Friday, November 16, 2012

A New York-Centric Pick of the Week

It's not a coincidence that I selected this week's pick directly on the heels of last week's pick. When Ada and I first read ALL-OF-A-KIND FAMILY by Sydney Taylor


(shown here – small. Sorry – with its most recent reprint jacket), my first reaction was that it was like a LITTLE HOUSE ON THE PRAIRIE of New York. The book and its four sequels follow the lives and adventures of five – count 'em – Jewish sisters (and eventually, one brother) growing up in the early years of the 20th century, and are heavily based on Taylor's own girlhood. 

Throughout this series, as in the LITTLE HOUSE series, there are illnesses (the dreaded scarlet fever); big moves (from the largest Jewish neighborhood in the world at that time, on the Lower East Side of Manhattan, uptown to a more integrated and swank locale); celebrations of holidays (Purim, for one notable example); the saving of pennies for highly coveted candy; detailed and fascinating descriptions of everyday life and various childhood mishaps and triumphs. Here is micro-history, not of the American plains but of urban streets, and every bit as engrossing and unfamiliar when contemplated now, over a hundred years later. There's a dwindling number of New Yorkers who remember, say, street-side pickle merchants, or buying crackers by the pound out of a barrel (broken crackers were cheaper). 

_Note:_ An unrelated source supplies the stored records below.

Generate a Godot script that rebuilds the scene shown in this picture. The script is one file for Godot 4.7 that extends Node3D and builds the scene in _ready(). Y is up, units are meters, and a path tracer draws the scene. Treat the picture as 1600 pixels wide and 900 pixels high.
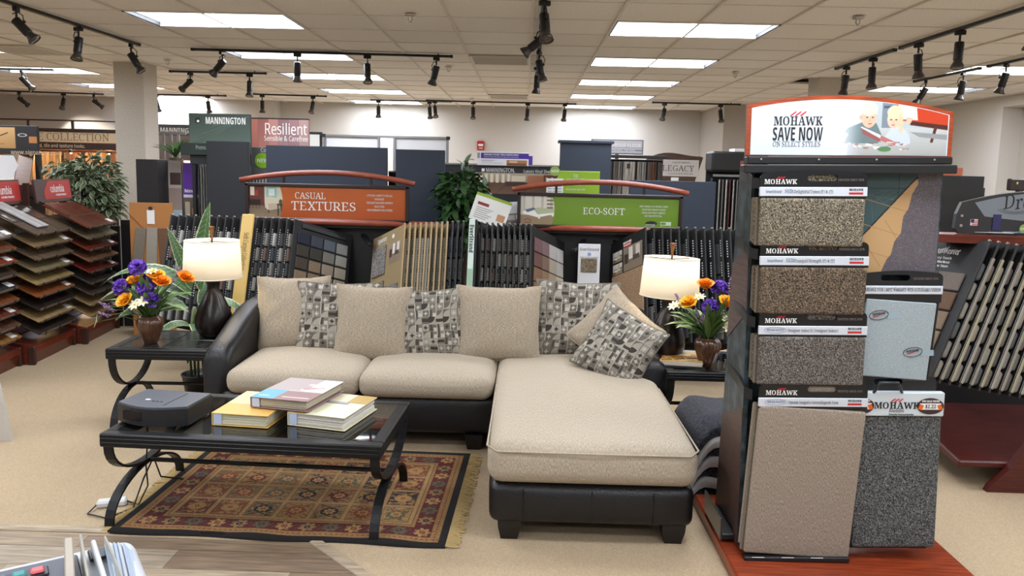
extends Node3D
# Carpet showroom: sectional sofa vignette in front of sample racks. Metres, y up, camera at x=0 z=0.

var rng := RandomNumberGenerator.new()
var taken := {}
var mats := {}
var tex := {}
var meshes := {}

# ---------------------------------------------------------------- naming
func numbered(n: String) -> String:
	var k: int = taken.get(n, 0)
	taken[n] = k + 1
	return n if k == 0 else "%s_%03d" % [n, k]

func tag(o: Node3D, label: String, cat := "", group := "", kind := "") -> Node3D:
	if label: o.set_meta("label", label)
	if cat: o.set_meta("category", cat)
	if group: o.set_meta("group", group)
	if kind: o.set_meta("kind", kind)
	return o

func thing(n: String, label: String, cat: String, at := Vector3.ZERO, yaw := 0.0, group := "") -> Node3D:
	var o := Node3D.new()
	o.name = numbered(n)
	add_child(o)
	o.position = at
	o.rotation.y = deg_to_rad(yaw)
	tag(o, label, cat, group)
	return o

func put(n: String, mesh: Mesh, m: Material, par: Node3D = null, xf := Transform3D()) -> MeshInstance3D:
	var o := MeshInstance3D.new()
	o.mesh = mesh
	if m: o.material_override = m
	o.transform = xf
	if par == null:
		o.name = numbered(n)
		add_child(o)
	else:
		o.name = n
		par.add_child(o, true)
	return o

func obj(n: String, st: SurfaceTool, m: Material, par: Node3D = null, xf := Transform3D()) -> MeshInstance3D:
	st.generate_normals()
	return put(n, st.commit(), m, par, xf)

func struct(n: String, st: SurfaceTool, m: Material, par: Node3D = null) -> MeshInstance3D:
	var o := obj(n, st, m, par)
	if par == null: o.set_meta("kind", "structure")
	return o

func dup(src: Node3D, at: Vector3, yaw: float, label: String) -> Node3D:
	var c: Node3D = src.duplicate()
	c.name = numbered(str(src.name))
	add_child(c)
	c.position = at
	c.rotation.y = deg_to_rad(yaw)
	c.set_meta("label", label)
	return c

func bas(yaw := 0.0, pitch := 0.0, roll := 0.0) -> Basis:
	return Basis.from_euler(Vector3(deg_to_rad(pitch), deg_to_rad(yaw), deg_to_rad(roll)))

func at(x: float, y: float, z: float, yaw := 0.0, pitch := 0.0, roll := 0.0) -> Transform3D:
	return Transform3D(bas(yaw, pitch, roll), Vector3(x, y, z))

const ORD := ["first", "second", "third", "fourth", "fifth", "sixth", "seventh", "eighth", "ninth", "tenth", "eleventh", "twelfth", "thirteenth", "fourteenth", "fifteenth", "sixteenth", "seventeenth"]

# ---------------------------------------------------------------- geometry
func S(smooth := false) -> SurfaceTool:
	var st := SurfaceTool.new()
	st.begin(Mesh.PRIMITIVE_TRIANGLES)
	st.set_smooth_group(0 if smooth else -1)
	return st

func q(st: SurfaceTool, a: Vector3, b: Vector3, c: Vector3, d: Vector3) -> void:
	for v in [a, b, c, a, c, d]: st.add_vertex(v)

func box(st: SurfaceTool, c: Vector3, s: Vector3, bev := 0.0, bs := Basis()) -> void:
	var h := s * 0.5
	var e := minf(bev, minf(h.x, minf(h.y, h.z)) * 0.95)
	var P := func(sx: float, sy: float, sz: float, ax: int) -> Vector3:
		var v := Vector3(sx * h.x, sy * h.y, sz * h.z)
		for k in 3:
			if k != ax: v[k] -= signf(v[k]) * e
		return c + bs * v
	for ax in 3:
		var u := (ax + 1) % 3
		var w := (ax + 2) % 3
		for s1 in [-1.0, 1.0]:
			var vs := []
			for t in [[-1.0, -1.0], [-1.0, 1.0], [1.0, 1.0], [1.0, -1.0]]:
				var k := [0.0, 0.0, 0.0]
				k[ax] = s1; k[u] = t[0]; k[w] = t[1]
				vs.append(P.call(k[0], k[1], k[2], ax))
			if s1 > 0: q(st, vs[0], vs[1], vs[2], vs[3])
			else: q(st, vs[3], vs[2], vs[1], vs[0])
		if e > 0.0:
			for s1 in [-1.0, 1.0]:
				for s2 in [-1.0, 1.0]:
					var k := [0.0, 0.0, 0.0]
					k[u] = s1; k[w] = s2
					k[ax] = -1.0
					var a0: Vector3 = P.call(k[0], k[1], k[2], u)
					var b0: Vector3 = P.call(k[0], k[1], k[2], w)
					k[ax] = 1.0
					var a1: Vector3 = P.call(k[0], k[1], k[2], u)
					var b1: Vector3 = P.call(k[0], k[1], k[2], w)
					if s1 * s2 > 0: q(st, a0, a1, b1, b0)
					else: q(st, b0, b1, a1, a0)
	if e > 0.0:
		for sx in [-1.0, 1.0]:
			for sy in [-1.0, 1.0]:
				for sz in [-1.0, 1.0]:
					var a: Vector3 = P.call(sx, sy, sz, 0)
					var b: Vector3 = P.call(sx, sy, sz, 1)
					var d: Vector3 = P.call(sx, sy, sz, 2)
					if sx * sy * sz > 0:
						for v in [a, d, b]: st.add_vertex(v)
					else:
						for v in [a, b, d]: st.add_vertex(v)

func bx(n: String, c: Vector3, s: Vector3, m: Material, par: Node3D, bev := 0.003, bs := Basis()) -> MeshInstance3D:
	var st := S()
	box(st, Vector3.ZERO, s, bev)
	return obj(n, st, m, par, Transform3D(bs, c))

# cached bevelled box mesh, for pieces that repeat
func bmesh(s: Vector3, bev: float) -> Mesh:
	var key := [s, bev]
	if not meshes.has(key):
		var st := S()
		box(st, Vector3.ZERO, s, bev)
		st.generate_normals()
		meshes[key] = st.commit()
	return meshes[key]

func extr(st: SurfaceTool, pts: PackedVector2Array, d: float, xf := Transform3D()) -> void:
	# polygon in xy, thickness d centred on z = 0
	var ccw := not Geometry2D.is_polygon_clockwise(pts)
	var p := pts.duplicate()
	if not ccw: p.reverse()
	var ix := Geometry2D.triangulate_polygon(p)
	for i in range(0, ix.size(), 3):
		var a := p[ix[i]]; var b := p[ix[i + 1]]; var c := p[ix[i + 2]]
		if (b - a).cross(c - a) < 0:
			var t := b; b = c; c = t
		for v in [a, c, b]: st.add_vertex(xf * Vector3(v.x, v.y, d * 0.5))
		for v in [a, b, c]: st.add_vertex(xf * Vector3(v.x, v.y, -d * 0.5))
	for i in p.size():
		var a := p[i]; var b := p[(i + 1) % p.size()]
		q(st, xf * Vector3(a.x, a.y, d * 0.5), xf * Vector3(b.x, b.y, d * 0.5), xf * Vector3(b.x, b.y, -d * 0.5), xf * Vector3(a.x, a.y, -d * 0.5))

func tube(st: SurfaceTool, pts: Array, r, seg := 8) -> void:
	var n := pts.size()
	var rings := []
	var up := Vector3(0.31, 0.9, 0.29)
	for i in n:
		var t: Vector3 = (pts[mini(i + 1, n - 1)] - pts[maxi(i - 1, 0)]).normalized()
		var u := up.cross(t)
		if u.length() < 0.05: u = Vector3.RIGHT.cross(t)
		u = u.normalized()
		var w := t.cross(u)
		up = w
		var rad: float = r[i] if r is Array else r
		var ring := []
		for k in seg:
			var a := TAU * k / seg
			ring.append(pts[i] + (u * cos(a) + w * sin(a)) * rad)
		rings.append(ring)
	for i in n - 1:
		for k in seg:
			var k2 := (k + 1) % seg
			q(st, rings[i][k], rings[i + 1][k], rings[i + 1][k2], rings[i][k2])
	for k in range(1, seg - 1):
		for v in [rings[0][0], rings[0][k], rings[0][k + 1]]: st.add_vertex(v)
		for v in [rings[n - 1][0], rings[n - 1][k + 1], rings[n - 1][k]]: st.add_vertex(v)

# flat bar bent along pts; w is its width along axis wd, t its thickness
func strap(st: SurfaceTool, pts: Array, wd: Vector3, w: float, t: float) -> void:
	var n := pts.size()
	var rr := []
	for i in n:
		var d: Vector3 = (pts[mini(i + 1, n - 1)] - pts[maxi(i - 1, 0)]).normalized()
		var nn := wd.cross(d).normalized()
		rr.append([pts[i] - wd * w / 2 - nn * t / 2, pts[i] + wd * w / 2 - nn * t / 2, pts[i] + wd * w / 2 + nn * t / 2, pts[i] - wd * w / 2 + nn * t / 2])
	for i in n - 1:
		for k in 4:
			var k2 := (k + 1) % 4
			q(st, rr[i][k], rr[i + 1][k], rr[i + 1][k2], rr[i][k2])
	q(st, rr[0][0], rr[0][1], rr[0][2], rr[0][3])
	q(st, rr[n - 1][3], rr[n - 1][2], rr[n - 1][1], rr[n - 1][0])

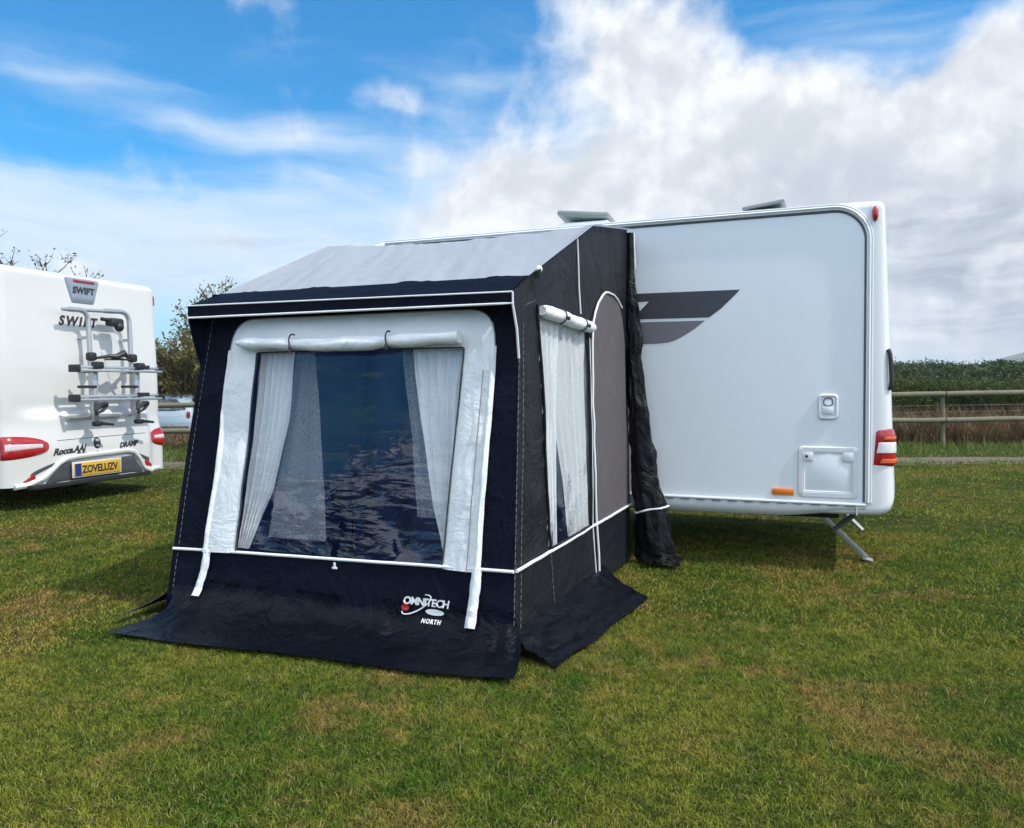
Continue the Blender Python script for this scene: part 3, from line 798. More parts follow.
for x in (.950, 1.582):
    mb = MB(); mb.box((x, -.285, 1.225), (.075, .045, .64), .010); mb.build('upright', m_alu, rk)
    mb = MB(); mb.box((x, -.31, .905), (.10, .08, .06), .02); mb.tube([(x + .03, -.34, .91), (x + .19, -.36, .89)], [.022, .014], 8); mb.build('clamp', m_blk, rk)
    mb = MB(); mb.box((x, -.335, 1.575), (.11, .10, .085), .02); mb.build('clamp', m_blk, rk)
    mb = MB(); mb.tube([(x + .05, -.40, 1.13), (x - .04, -.43, 1.13), (x - .14, -.43, 1.06), (x - .12, -.42, 1.02), (x - .02, -.42, 1.06), (x + .05, -.40, 1.12)], [.030, .03, .02, .016, .018, .026], 8); mb.build('wheel_strap', m_blk, rk)
    mb = MB(); mb.box((x - .10, -.28, 1.33), (.22, .07, .032), .010); mb.build('wheel_strap', m_blk, rk)
for x in (1.027, 1.650):
    mb = MB(); mb.box((x, -.165, 1.68), (.10, .09, .10), .025); mb.build('clamp', m_blk, rk)
mb = MB(); mb.tube([(1.09, -.17, 1.665), (1.20, -.26, 1.69), (1.27, -.30, 1.685), (1.38, -.30, 1.73), (1.45, -.28, 1.69), (1.60, -.18, 1.68)], [.016, .022, .034, .040, .022, .014], 8)
mb.tube([(1.15, -.24, 1.65), (1.33, -.31, 1.655), (1.53, -.25, 1.655)], .014, 6); mb.build('frame_arm', m_blk, rk)
mb = MB(); mb.box((1.40, -.15, 2.10), (.20, .12, .10), .03); mb.ball((1.44, -.18, 2.05), (.06, .05, .06)); mb.tube([(1.22, -.13, 2.13), (1.44, -.15, 2.12)], .022, 8); mb.build('clamp', m_blk, rk)
mb = MB(); mb.tube([(1.32, -.2, 2.03), (1.38, -.26, 1.9), (1.42, -.29, 1.73)], .006, 6); mb.build('strap', m_alu, rk)
for x, z in ((1.025, .985), (1.645, .985), (1.027, 1.9), (1.648, 1.9)):
    mb = MB(); mb.tube([(x, -.16, z), (x, .03, z)], .018, 8); mb.build('bracket', m_alu, rk)
for x in (.950, 1.582):
    for z in (1.5, 1.2):
        mb = MB(); mb.tube([(x, -.28, z), (x - .12, -.165, z)], .016, 8); mb.build('bracket', m_alu, rk)

# ------------------------------------------------------------------ caravan
m_cv = None
def cv_mat():
    m, N, out = material("caravan_panel")
    co = objco(N)
    f = N.noise(co, 0.9, 4, 0.6)
    st = N.ss(N.noise(N.mapping(co, (3, 1, 0.35)), 4, 6, 0.7), 0.55, 0.8, 0, 0.10)
    c = N.mix(f, rgb(0.74, 0.785, 0.835), rgb(0.79, 0.825, 0.865)); c = N.mix(st, c, rgb(0.50, 0.50, 0.46))
    principled(N, out, c, 0.30, N.bump(N.noise(co, 1.6, 2), 0.10, 0.03), spec=0.5)
    return m
m_cv = cv_mat()
m_cvw = plain('caravan_moulding', (0.72, 0.735, 0.755), 0.25, 0.02, scale=3, rv=0.02, **{'Coat Weight': 0.3})
m_trim = plain('trim_rail', (0.74, 0.76, 0.78), 0.3, 0.04)
m_gask = plain('rubber_gasket', (0.10, 0.11, 0.13), 0.6)
m_decal_d = plain('dark_decal', (0.050, 0.052, 0.062), 0.35, 0.08)
m_decal_g = plain('grey_decal', (0.165, 0.16, 0.185), 0.35, 0.05)
m_green = plain('green_mark', (0.02, 0.32, 0.22), 0.4)
m_amber = plain('amber_lens', (0.72, 0.20, 0.02), 0.2, 0.25, scale=50)
m_galv = plain('galvanised_steel', (0.42, 0.43, 0.43), 0.42, 0.2, metallic=0.6)
m_smoke = plain('smoked_lid', (0.20, 0.23, 0.22), 0.3, 0.1)
CV = empty('touring_caravan', (-1.9, 7.1, 0)); ORG = CV.location
tag(CV, 'white touring caravan with dark grey side flash, standing behind the porch awning', 'caravan')
YW, CW, ZB, ZT = 6.05, 2.10, 0.405, 2.540
def cv_ring(x, iy, it, ib, zt=ZT):
    """cross-section of the body, inset at the sides, the top and the bottom"""
    y0, y1, z0, z1 = YW + iy, YW + CW - iy, ZB + ib, zt - it
    r = 0.05; pts = []
    for (cy, cz_, a0) in ((y0 + r, z0 + r, 180), (y1 - r, z0 + r, 270), (y1 - r, z1 - r, 0), (y0 + r, z1 - r, 90)):
        def at_(a, e=0.0): return (x, cy + r * math.cos(math.radians(a)) - e * math.sin(math.radians(a)), cz_ + r * math.sin(math.radians(a)) + e * math.cos(math.radians(a)))
        pts += [at_(a0, -.004)] + [at_(a0 + 18 * k) for k in range(6)] + [at_(a0 + 90, .004)]
    return pts
def lean(z): return -0.075 * sstep(0.55, 2.6, z) * 1.0
def sup(th, n=3.4): return math.sin(th) ** (2 / n), 1 - max(0.0, math.cos(th)) ** (2 / n)      # a tight, squarish corner
def rear_ring(th):
    s_, c_ = sup(th)
    R_ = cv_ring(0.17, 0.13 * c_, 0.075 * c_, 0.20 * c_)
    return [(0.17 + 0.182 * s_ + lean(z) * s_ ** 1.5, y, z) for (x, y, z) in R_]
mb = MB(ORG); rings = []
for (x, zt, ib) in ((-4.55, 1.35, .25), (-4.52, 1.55, .1), (-4.42, 1.85, .03), (-4.22, 2.18, 0), (-4.0, 2.40, 0), (-3.8, 2.49, 0), (-3.55, ZT, 0), (-2.5, ZT, 0), (-1.2, ZT, 0), (0.164, ZT, 0), (0.17, ZT, 0)):
    rings.append(cv_ring(x, 0.0 if x > -4.3 else 0.04, 0, ib, zt))
V = [p for r in rings for p in r]; m = len(rings[0])
F = [(j * m + i, j * m + (i + 1) % m, (j + 1) * m + (i + 1) % m, (j + 1) * m + i) for j in range(len(rings) - 1) for i in range(m)]
F.append(tuple(reversed(range(m))))
mb.add(V, F); mb.build('body', m_cv, CV)
mb = MB(ORG); rings = [rear_ring(math.radians(a)) for a in (0, 1, 4, 9, 16, 24, 32, 38, 42, 45, 48, 52, 58, 66, 74, 81, 86, 89, 90)]
V = [p for r in rings for p in r]
F = [(j * m + i, j * m + (i + 1) % m, (j + 1) * m + (i + 1) % m, (j + 1) * m + i) for j in range(len(rings) - 1) for i in range(m)]
F.append(tuple(range((len(rings) - 1) * m, len(rings) * m)))
mb.add(V, F); mb.build('rear_panel', m_cvw, CV)
def rear_pt(a, z, off):
    """point on the rounded rear corner: a = 0 on the side wall, 90 on the rear wall, beyond that across it"""
    th = math.radians(min(a, 90)); s_, c_ = sup(th); q = 2 - 2 / 3.4
    x = 0.17 + 0.182 * s_ + lean(z) * s_ ** 1.5; y = YW + 0.13 * c_ + (max(0, a - 90) * 0.006)
    nx_, ny_ = math.sin(th) ** q * 0.13, max(0.0, math.cos(th)) ** q * 0.182; L = math.hypot(nx_, ny_)
    return Vector((x + off * nx_ / L, y - off * ny_ / L, z))
# awning rail / trim round the side wall, with a dark gasket inside it
rail = [(-3.55, 2.508), (-0.05, 2.508)] + [(-0.05 + 0.232 * math.sin(math.radians(t)), 2.276 + 0.232 * math.cos(math.radians(t))) for t in range(8, 91, 8)] + [(0.182, 2.2), (0.182, 1.4), (0.182, 0.50)]
def side_curve(off, y, pts=rail):
    P = [Vector((a, 0, b)) for a, b in pts]; O = []
    for i, p in enumerate(P):
        t = (P[min(i + 1, len(P) - 1)] - P[max(i - 1, 0)]).normalized(); nrm = Vector((-t.z, 0, t.x)); O.append(Vector((p.x, y, p.z)) + nrm * off)
    return O
tr = MB(ORG); tr.tube(side_curve(0.0, YW - .002), 0.024, 8, flat=0.5)
tr = tr.build('trim_rail', m_trim, CV)
mb = MB(ORG); mb.tube(side_curve(0.016, YW - .012), 0.007, 8); mb.build('bead', m_cvw, tr)
mb = MB(ORG); mb.tube(side_curve(-0.014, YW - .010), 0.006, 8); mb.build('bead', m_cvw, tr)
mb = MB(ORG); mb.tube(side_curve(-0.028, YW - .001), 0.007, 6); mb.build('gasket', m_gask, tr)
# skirt below the side wall and its slotted edge rail
mb = MB(ORG)
mb.grid(lambda u, v: (lerp(-4.2, 0.165, u), YW - 0.014 + 0.05 * v ** 3, lerp(0.478, 0.378 + 0.052 * sstep(.86, 1.0, u), v)), 40, 6); mb.build('skirt', m_cv, CV)
sk = MB(ORG); sk.tube([(-4.2, YW - .016, .490), (-1.2, YW - .016, .488), (0.168, YW - .016, .482)], 0.011, 8); sk = sk.build('edge_rail', m_cvw, CV)
for k in range(12):
    x = -1.20 + 0.112 * k; mb = MB(ORG); mb.box((x + .04, YW - .022, .4735), (.062, .012, .006), .002); mb.build('slot', m_gask, sk)
mb = MB(ORG); mb.box((0.112, YW - .010, .445), (.010, .018, .075), .003); mb.build('skirt_end', m_cvw, CV)
# graphics
def decal(name, pts, mat, y=YW - .0015):
    mb = MB(ORG); mb.prism([(a, y, b) for a, b in pts], (0, .0025, 0)); return mb.build(name, mat, CV, smooth=False)
decal('decal', [(-1.86, 1.992), (-0.666, 1.982), (-0.70, 1.945), (-0.80, 1.850), (-0.882, 1.792), (-1.448, 1.797), (-1.320, 1.926), (-1.86, 1.926)], m_decal_d)
decal('decal', [(-1.86, 1.779), (-0.911, 1.771), (-0.985, 1.712), (-1.069, 1.662), (-1.125, 1.634), (-1.18, 1.618), (-1.26, 1.612), (-1.86, 1.611)], m_decal_g)
decal('decal', [(-1.50, 1.88), (-1.425, 1.885), (-1.455, 1.86), (-1.50, 1.856)], m_green)
# small hatch and service door
def rframe(x0, x1, z0, z1, r, wdt, y, th):
    V = []; n = 0
    def rr(ins, yy):
        P = []; ri = max(.004, r - ins * .7)
        for (cx, cz_, a0) in ((x0 + ins + ri, z0 + ins + ri, 180), (x1 - ins - ri, z0 + ins + ri, 270), (x1 - ins - ri, z1 - ins - ri, 0), (x0 + ins + ri, z1 - ins - ri, 90)):
            for k in range(6): a = math.radians(a0 + 18 * k); P.append((cx + ri * math.cos(a), yy, cz_ + ri * math.sin(a)))
        return P
    L = [rr(0, y), rr(0.002, y - th * .7), rr(0.007, y - th), rr(wdt - .006, y - th), rr(wdt, y - th * .5), rr(wdt + .001, y)]
    V = [p for l in L for p in l]; m = len(L[0])
    F = [(j * m + i, j * m + (i + 1) % m, (j + 1) * m + (i + 1) % m, (j + 1) * m + i) for j in range(len(L) - 1) for i in range(m)]
    return V, F
ht = MB(ORG); ht.add(*rframe(-0.141, -0.008, 1.062, 1.237, .028, .022, YW, .016)); ht = ht.build('inlet_hatch', m_cvw, CV)
mb = MB(ORG); mb.box((-.0745, YW - .004, 1.149), (.088, .012, .13), .005); mb.build('recess', m_cv, ht)
mb = MB(ORG); mb.box((-.0745, YW - .013, 1.125), (.066, .014, .05), .006); mb.build('flap', m_cvw, ht)
mb = MB(ORG); mb.add(*rframe(-0.108, -0.041, 1.152, 1.212, .025, .006, YW - .009, .005)); mb.build('seal', m_gask, ht)
dr = MB(ORG); dr.add(*rframe(-0.270, 0.119, 0.520, 0.874, .03, .040, YW, .014)); dr = dr.build('service_door', m_cvw, CV)
mb = MB(ORG); mb.box((-.0755, YW - .0005, .697), (.30, .008, .265), .002); mb.build('inset', m_cv, dr)
mb = MB(ORG); mb.add(*rframe(-0.234, 0.083, 0.556, 0.838, .012, .010, YW - .002, .010)); mb.build('bead', m_trim, dr)
for (x, zc) in ((-.205, .805), (.055, .805)):
    mb = MB(ORG); mb.box((x, YW - .008, zc), (.075, .018, .068), .008); mb.build('catch', m_cvw, dr)
mb = MB(ORG); mb.ball((-.212, YW - .018, .806), (.010, .004, .010)); mb.build('lock', m_ink, dr)
mb = MB(ORG); mb.box((-.368, YW - .008, .551), (.148, .02, .048), .010); mb.build('side_reflector', m_amber, CV)
mb = MB(ORG); mb.ball((.212, YW - .004, 2.445), (.021, .026, .052), 16, 12); mb.build('marker_light', m_red, CV)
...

AOAKF was another book that captivated Ada so thoroughly that she could not tease out her favorite parts. As for me, I loved the sisters' Friday visits to the library (a perfect happenstance, since the book was originally recommended to me by a librarian). The highly anticipated recurring event is a thread that stitches some otherwise anecdotal chapters together. It's also a great reminder of the beauty and importance of books, which were once so rare and valuable that, for all but the privileged, owning one was almost unthinkable.